To the Editor: Korkmaz et al. report high performance for macrofungi identification using convolutional networks with Grad-CAM and Score-CAM visualizations, trained on a 2800-image compilation from natural photographs and GBIF, split 60/20/20 into training, validation, and testing [1]. The topic is timely; nevertheless, some choices can overstate accuracy and make transfer to real-world surveys less certain.
First, independence between training and testing depends on how images relate to specimens, photographers, and sites. When multiple shots of the same individual or collection event are randomly dispersed across the split, near-duplicates and shared backgrounds may leak scene-level cues into evaluation.
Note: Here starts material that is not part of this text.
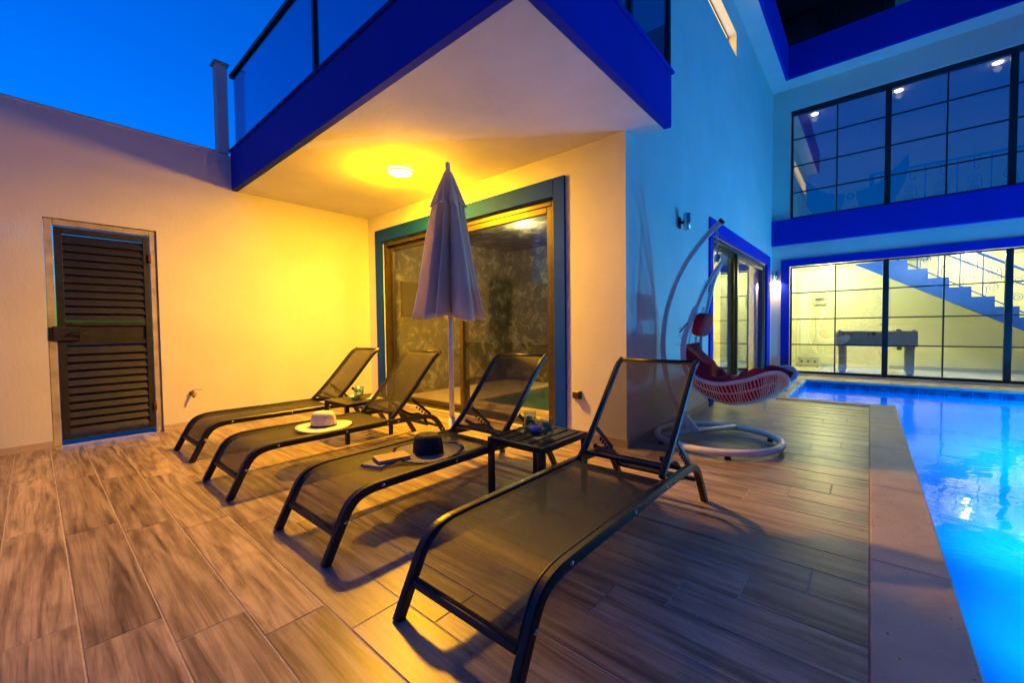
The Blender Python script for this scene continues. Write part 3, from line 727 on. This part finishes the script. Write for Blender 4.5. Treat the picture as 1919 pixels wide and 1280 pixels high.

Grouping by specimen, collector, location, or photographer and then withholding groups—rather than individual images—would better reflect deployment, in line with cross-validation strategies for spatial or hierarchical data [2].
Second, preprocessing, augmentation, and any feature selection should be restricted to the training folds and then applied unchanged to held-out data. Using the full dataset to set parameters, or optimizing on the validation set without nesting, allows target-related structure to seep into assessment, inflating discrimination. A fully nested workflow (split, fit transforms and tuning only on training, freeze, then evaluate) limits selection bias and yields estimates closer to field performance [2].
Third, very high accuracy can arise from shortcuts: models may latch onto background texture, color casts, or photographic conventions instead of morphology, especially with mixed sources. Saliency maps help, but qualitative overlays alone are not decisive; sanity checks and quantitative focus tests can verify that explanations change with the model and that highlighted regions matter for the prediction [3,4]. In addition, calibrated probabilities with reliability assessment—rather than raw scores—let teams choose thresholds appropriate for biodiversity monitoring and curation workflows [5].
For taxonomy and conservation work, what endures is performance on new cameras, unseen habitats, and independent collections. Organizing the split at the level of specimens or sources, nesting all preprocessing and tuning, adding external or site-withheld evaluation, and reporting calibration would make the reported figures a dependable guide for practitioners while preserving the useful interpretability provided by XAI.
Conflicts of Interest
The author declares no conflicts of interest.